Description of the task
Write out each line of the material again, word for word.

Rows from a 3D scene dataset:
::::::::::

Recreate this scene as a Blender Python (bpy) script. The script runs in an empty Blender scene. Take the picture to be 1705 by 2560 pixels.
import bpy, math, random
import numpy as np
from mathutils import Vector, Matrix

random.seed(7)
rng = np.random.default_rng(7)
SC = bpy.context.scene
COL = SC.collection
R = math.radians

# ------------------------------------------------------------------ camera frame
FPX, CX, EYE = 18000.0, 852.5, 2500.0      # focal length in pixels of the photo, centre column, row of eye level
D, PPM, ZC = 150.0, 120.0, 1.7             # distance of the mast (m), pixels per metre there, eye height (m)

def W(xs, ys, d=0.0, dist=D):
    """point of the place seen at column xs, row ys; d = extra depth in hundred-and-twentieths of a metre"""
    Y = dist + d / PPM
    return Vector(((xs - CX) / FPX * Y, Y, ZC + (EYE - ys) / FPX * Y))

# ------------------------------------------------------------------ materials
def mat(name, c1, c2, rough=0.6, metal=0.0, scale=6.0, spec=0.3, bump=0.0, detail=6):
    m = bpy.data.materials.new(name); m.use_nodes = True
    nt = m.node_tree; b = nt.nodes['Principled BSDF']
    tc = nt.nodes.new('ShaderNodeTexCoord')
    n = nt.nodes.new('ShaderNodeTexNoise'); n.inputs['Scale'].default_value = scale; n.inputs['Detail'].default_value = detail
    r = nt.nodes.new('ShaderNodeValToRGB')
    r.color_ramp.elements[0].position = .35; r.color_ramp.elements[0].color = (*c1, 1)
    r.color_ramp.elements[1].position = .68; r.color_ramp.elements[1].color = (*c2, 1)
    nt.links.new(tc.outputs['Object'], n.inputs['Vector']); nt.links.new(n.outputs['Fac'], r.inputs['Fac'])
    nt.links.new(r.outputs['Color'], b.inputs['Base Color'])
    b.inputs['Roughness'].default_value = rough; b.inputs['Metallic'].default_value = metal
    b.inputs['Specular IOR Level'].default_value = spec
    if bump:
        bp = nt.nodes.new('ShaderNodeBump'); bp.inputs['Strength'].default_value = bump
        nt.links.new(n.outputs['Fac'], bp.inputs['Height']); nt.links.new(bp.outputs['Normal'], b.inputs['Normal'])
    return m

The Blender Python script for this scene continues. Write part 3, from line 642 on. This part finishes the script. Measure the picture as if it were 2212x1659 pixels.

::::::::::

Worked solution
Recreate this scene as a Blender Python (bpy) script. The script runs in an empty Blender scene. Take the picture to be 1705 by 2560 pixels.
import bpy, math, random
import numpy as np
from mathutils import Vector, Matrix

random.seed(7)
rng = np.random.default_rng(7)
SC = bpy.context.scene
COL = SC.collection
R = math.radians

# ------------------------------------------------------------------ camera frame
FPX, CX, EYE = 18000.0, 852.5, 2500.0      # focal length in pixels of the photo, centre column, row of eye level
D, PPM, ZC = 150.0, 120.0, 1.7             # distance of the mast (m), pixels per metre there, eye height (m)

def W(xs, ys, d=0.0, dist=D):
    """point of the place seen at column xs, row ys; d = extra depth in hundred-and-twentieths of a metre"""
    Y = dist + d / PPM
    return Vector(((xs - CX) / FPX * Y, Y, ZC + (EYE - ys) / FPX * Y))

# ------------------------------------------------------------------ materials
def mat(name, c1, c2, rough=0.6, metal=0.0, scale=6.0, spec=0.3, bump=0.0, detail=6):
    m = bpy.data.materials.new(name); m.use_nodes = True
    nt = m.node_tree; b = nt.nodes['Principled BSDF']
    tc = nt.nodes.new('ShaderNodeTexCoord')
    n = nt.nodes.new('ShaderNodeTexNoise'); n.inputs['Scale'].default_value = scale; n.inputs['Detail'].default_value = detail
    r = nt.nodes.new('ShaderNodeValToRGB')
    r.color_ramp.elements[0].position = .35; r.color_ramp.elements[0].color = (*c1, 1)
    r.color_ramp.elements[1].position = .68; r.color_ramp.elements[1].color = (*c2, 1)
    nt.links.new(tc.outputs['Object'], n.inputs['Vector']); nt.links.new(n.outputs['Fac'], r.inputs['Fac'])
    nt.links.new(r.outputs['Color'], b.inputs['Base Color'])
    b.inputs['Roughness'].default_value = rough; b.inputs['Metallic'].default_value = metal
    b.inputs['Specular IOR Level'].default_value = spec
    if bump:
        bp = nt.nodes.new('ShaderNodeBump'); bp.inputs['Strength'].default_value = bump
        nt.links.new(n.outputs['Fac'], bp.inputs['Height']); nt.links.new(bp.outputs['Normal'], b.inputs['Normal'])
    return m

The Blender Python script for this scene continues. Write part 3, from line 642 on. This part finishes the script. Measure the picture as if it were 2212x1659 pixels.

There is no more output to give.